---------- AVAILABLE DATA

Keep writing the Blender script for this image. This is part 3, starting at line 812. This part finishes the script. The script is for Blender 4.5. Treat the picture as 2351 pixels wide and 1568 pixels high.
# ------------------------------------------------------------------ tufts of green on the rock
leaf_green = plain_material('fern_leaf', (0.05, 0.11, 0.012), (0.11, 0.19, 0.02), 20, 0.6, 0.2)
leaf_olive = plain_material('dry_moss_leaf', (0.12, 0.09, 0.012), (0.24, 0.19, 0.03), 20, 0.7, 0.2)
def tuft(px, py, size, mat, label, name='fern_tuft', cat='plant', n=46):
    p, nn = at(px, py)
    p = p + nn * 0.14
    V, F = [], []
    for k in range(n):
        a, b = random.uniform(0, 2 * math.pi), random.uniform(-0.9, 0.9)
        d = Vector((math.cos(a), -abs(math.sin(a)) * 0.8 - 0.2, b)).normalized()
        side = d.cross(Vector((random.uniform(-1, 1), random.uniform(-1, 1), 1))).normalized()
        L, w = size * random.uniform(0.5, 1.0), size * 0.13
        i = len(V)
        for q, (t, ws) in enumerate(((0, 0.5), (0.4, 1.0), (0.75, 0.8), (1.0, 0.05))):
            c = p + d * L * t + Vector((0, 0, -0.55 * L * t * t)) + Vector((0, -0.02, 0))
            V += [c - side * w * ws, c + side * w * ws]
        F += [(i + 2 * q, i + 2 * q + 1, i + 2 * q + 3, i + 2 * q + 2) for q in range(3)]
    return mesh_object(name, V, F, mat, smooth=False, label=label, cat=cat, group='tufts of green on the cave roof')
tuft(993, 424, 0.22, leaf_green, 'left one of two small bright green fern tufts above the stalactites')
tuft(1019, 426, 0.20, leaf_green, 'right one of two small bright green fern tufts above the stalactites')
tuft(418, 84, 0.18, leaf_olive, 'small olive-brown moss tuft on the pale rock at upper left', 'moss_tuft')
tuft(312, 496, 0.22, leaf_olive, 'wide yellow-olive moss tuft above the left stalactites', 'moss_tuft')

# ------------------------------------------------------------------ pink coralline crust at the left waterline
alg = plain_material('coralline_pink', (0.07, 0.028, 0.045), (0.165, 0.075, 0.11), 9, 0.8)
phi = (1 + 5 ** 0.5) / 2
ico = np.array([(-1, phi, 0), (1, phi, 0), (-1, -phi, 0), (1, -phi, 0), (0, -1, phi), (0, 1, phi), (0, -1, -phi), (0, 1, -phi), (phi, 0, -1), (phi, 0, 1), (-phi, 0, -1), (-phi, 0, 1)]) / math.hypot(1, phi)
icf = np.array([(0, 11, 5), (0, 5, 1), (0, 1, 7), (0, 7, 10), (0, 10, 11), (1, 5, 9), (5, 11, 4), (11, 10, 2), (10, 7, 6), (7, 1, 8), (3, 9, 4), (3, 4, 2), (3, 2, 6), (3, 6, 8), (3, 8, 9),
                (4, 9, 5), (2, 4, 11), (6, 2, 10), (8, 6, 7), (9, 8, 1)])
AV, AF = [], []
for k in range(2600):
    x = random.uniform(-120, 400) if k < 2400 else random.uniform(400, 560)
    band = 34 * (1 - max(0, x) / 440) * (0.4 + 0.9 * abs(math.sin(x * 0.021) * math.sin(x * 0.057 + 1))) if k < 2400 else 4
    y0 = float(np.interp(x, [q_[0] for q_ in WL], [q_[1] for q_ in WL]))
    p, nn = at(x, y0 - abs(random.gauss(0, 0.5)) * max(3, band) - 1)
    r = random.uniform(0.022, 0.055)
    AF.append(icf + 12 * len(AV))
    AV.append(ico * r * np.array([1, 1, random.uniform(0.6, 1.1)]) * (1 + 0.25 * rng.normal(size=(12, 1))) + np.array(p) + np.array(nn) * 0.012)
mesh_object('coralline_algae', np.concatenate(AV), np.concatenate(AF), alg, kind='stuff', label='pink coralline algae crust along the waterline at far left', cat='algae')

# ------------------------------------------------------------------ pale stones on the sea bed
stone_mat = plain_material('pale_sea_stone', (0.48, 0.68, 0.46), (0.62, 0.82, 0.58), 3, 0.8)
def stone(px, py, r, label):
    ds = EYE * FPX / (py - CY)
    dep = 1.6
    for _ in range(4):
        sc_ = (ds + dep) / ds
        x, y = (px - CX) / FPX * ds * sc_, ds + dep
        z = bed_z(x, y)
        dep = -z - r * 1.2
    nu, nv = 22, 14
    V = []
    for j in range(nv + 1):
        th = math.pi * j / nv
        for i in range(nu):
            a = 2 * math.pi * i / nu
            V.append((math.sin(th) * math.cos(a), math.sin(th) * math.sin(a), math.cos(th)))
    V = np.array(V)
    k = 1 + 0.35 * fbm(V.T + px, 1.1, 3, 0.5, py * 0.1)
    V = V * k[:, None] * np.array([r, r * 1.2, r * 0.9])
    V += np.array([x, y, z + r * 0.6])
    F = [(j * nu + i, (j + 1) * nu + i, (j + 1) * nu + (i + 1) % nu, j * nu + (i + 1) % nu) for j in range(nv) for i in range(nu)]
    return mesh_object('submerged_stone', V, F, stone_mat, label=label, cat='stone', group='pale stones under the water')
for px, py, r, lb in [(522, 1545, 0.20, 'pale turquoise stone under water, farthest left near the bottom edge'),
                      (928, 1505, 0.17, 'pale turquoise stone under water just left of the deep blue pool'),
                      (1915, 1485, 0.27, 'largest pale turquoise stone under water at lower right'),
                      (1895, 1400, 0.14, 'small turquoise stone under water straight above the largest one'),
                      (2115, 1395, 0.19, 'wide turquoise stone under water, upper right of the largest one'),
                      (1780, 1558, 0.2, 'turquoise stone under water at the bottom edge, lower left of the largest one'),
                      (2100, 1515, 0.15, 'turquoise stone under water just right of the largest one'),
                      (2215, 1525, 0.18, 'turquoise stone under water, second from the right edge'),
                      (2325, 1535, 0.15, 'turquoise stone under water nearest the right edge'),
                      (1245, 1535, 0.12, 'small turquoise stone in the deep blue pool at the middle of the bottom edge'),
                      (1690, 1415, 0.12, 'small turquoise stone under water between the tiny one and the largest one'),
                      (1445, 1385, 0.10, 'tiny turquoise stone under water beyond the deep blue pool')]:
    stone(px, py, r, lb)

--------------------

Retype the listing. Match it exactly.

Keep writing the Blender script for this image. This is part 3, starting at line 812. This part finishes the script. The script is for Blender 4.5. Treat the picture as 2351 pixels wide and 1568 pixels high.
# ------------------------------------------------------------------ tufts of green on the rock
leaf_green = plain_material('fern_leaf', (0.05, 0.11, 0.012), (0.11, 0.19, 0.02), 20, 0.6, 0.2)
leaf_olive = plain_material('dry_moss_leaf', (0.12, 0.09, 0.012), (0.24, 0.19, 0.03), 20, 0.7, 0.2)
def tuft(px, py, size, mat, label, name='fern_tuft', cat='plant', n=46):
    p, nn = at(px, py)
    p = p + nn * 0.14
    V, F = [], []
    for k in range(n):
        a, b = random.uniform(0, 2 * math.pi), random.uniform(-0.9, 0.9)
        d = Vector((math.cos(a), -abs(math.sin(a)) * 0.8 - 0.2, b)).normalized()
        side = d.cross(Vector((random.uniform(-1, 1), random.uniform(-1, 1), 1))).normalized()
        L, w = size * random.uniform(0.5, 1.0), size * 0.13
        i = len(V)
        for q, (t, ws) in enumerate(((0, 0.5), (0.4, 1.0), (0.75, 0.8), (1.0, 0.05))):
            c = p + d * L * t + Vector((0, 0, -0.55 * L * t * t)) + Vector((0, -0.02, 0))
            V += [c - side * w * ws, c + side * w * ws]
        F += [(i + 2 * q, i + 2 * q + 1, i + 2 * q + 3, i + 2 * q + 2) for q in range(3)]
    return mesh_object(name, V, F, mat, smooth=False, label=label, cat=cat, group='tufts of green on the cave roof')
tuft(993, 424, 0.22, leaf_green, 'left one of two small bright green fern tufts above the stalactites')
tuft(1019, 426, 0.20, leaf_green, 'right one of two small bright green fern tufts above the stalactites')
tuft(418, 84, 0.18, leaf_olive, 'small olive-brown moss tuft on the pale rock at upper left', 'moss_tuft')
tuft(312, 496, 0.22, leaf_olive, 'wide yellow-olive moss tuft above the left stalactites', 'moss_tuft')

# ------------------------------------------------------------------ pink coralline crust at the left waterline
alg = plain_material('coralline_pink', (0.07, 0.028, 0.045), (0.165, 0.075, 0.11), 9, 0.8)
phi = (1 + 5 ** 0.5) / 2
ico = np.array([(-1, phi, 0), (1, phi, 0), (-1, -phi, 0), (1, -phi, 0), (0, -1, phi), (0, 1, phi), (0, -1, -phi), (0, 1, -phi), (phi, 0, -1), (phi, 0, 1), (-phi, 0, -1), (-phi, 0, 1)]) / math.hypot(1, phi)
icf = np.array([(0, 11, 5), (0, 5, 1), (0, 1, 7), (0, 7, 10), (0, 10, 11), (1, 5, 9), (5, 11, 4), (11, 10, 2), (10, 7, 6), (7, 1, 8), (3, 9, 4), (3, 4, 2), (3, 2, 6), (3, 6, 8), (3, 8, 9),
                (4, 9, 5), (2, 4, 11), (6, 2, 10), (8, 6, 7), (9, 8, 1)])
AV, AF = [], []
for k in range(2600):
    x = random.uniform(-120, 400) if k < 2400 else random.uniform(400, 560)
    band = 34 * (1 - max(0, x) / 440) * (0.4 + 0.9 * abs(math.sin(x * 0.021) * math.sin(x * 0.057 + 1))) if k < 2400 else 4
    y0 = float(np.interp(x, [q_[0] for q_ in WL], [q_[1] for q_ in WL]))
    p, nn = at(x, y0 - abs(random.gauss(0, 0.5)) * max(3, band) - 1)
    r = random.uniform(0.022, 0.055)
    AF.append(icf + 12 * len(AV))
    AV.append(ico * r * np.array([1, 1, random.uniform(0.6, 1.1)]) * (1 + 0.25 * rng.normal(size=(12, 1))) + np.array(p) + np.array(nn) * 0.012)
mesh_object('coralline_algae', np.concatenate(AV), np.concatenate(AF), alg, kind='stuff', label='pink coralline algae crust along the waterline at far left', cat='algae')

# ------------------------------------------------------------------ pale stones on the sea bed
stone_mat = plain_material('pale_sea_stone', (0.48, 0.68, 0.46), (0.62, 0.82, 0.58), 3, 0.8)
def stone(px, py, r, label):
    ds = EYE * FPX / (py - CY)
    dep = 1.6
    for _ in range(4):
        sc_ = (ds + dep) / ds
        x, y = (px - CX) / FPX * ds * sc_, ds + dep
        z = bed_z(x, y)
        dep = -z - r * 1.2
    nu, nv = 22, 14
    V = []
    for j in range(nv + 1):
        th = math.pi * j / nv
        for i in range(nu):
            a = 2 * math.pi * i / nu
            V.append((math.sin(th) * math.cos(a), math.sin(th) * math.sin(a), math.cos(th)))
    V = np.array(V)
    k = 1 + 0.35 * fbm(V.T + px, 1.1, 3, 0.5, py * 0.1)
    V = V * k[:, None] * np.array([r, r * 1.2, r * 0.9])
    V += np.array([x, y, z + r * 0.6])
    F = [(j * nu + i, (j + 1) * nu + i, (j + 1) * nu + (i + 1) % nu, j * nu + (i + 1) % nu) for j in range(nv) for i in range(nu)]
    return mesh_object('submerged_stone', V, F, stone_mat, label=label, cat='stone', group='pale stones under the water')
for px, py, r, lb in [(522, 1545, 0.20, 'pale turquoise stone under water, farthest left near the bottom edge'),
                      (928, 1505, 0.17, 'pale turquoise stone under water just left of the deep blue pool'),
                      (1915, 1485, 0.27, 'largest pale turquoise stone under water at lower right'),
                      (1895, 1400, 0.14, 'small turquoise stone under water straight above the largest one'),
                      (2115, 1395, 0.19, 'wide turquoise stone under water, upper right of the largest one'),
                      (1780, 1558, 0.2, 'turquoise stone under water at the bottom edge, lower left of the largest one'),
                      (2100, 1515, 0.15, 'turquoise stone under water just right of the largest one'),
                      (2215, 1525, 0.18, 'turquoise stone under water, second from the right edge'),
                      (2325, 1535, 0.15, 'turquoise stone under water nearest the right edge'),
                      (1245, 1535, 0.12, 'small turquoise stone in the deep blue pool at the middle of the bottom edge'),
                      (1690, 1415, 0.12, 'small turquoise stone under water between the tiny one and the largest one'),
                      (1445, 1385, 0.10, 'tiny turquoise stone under water beyond the deep blue pool')]:
    stone(px, py, r, lb)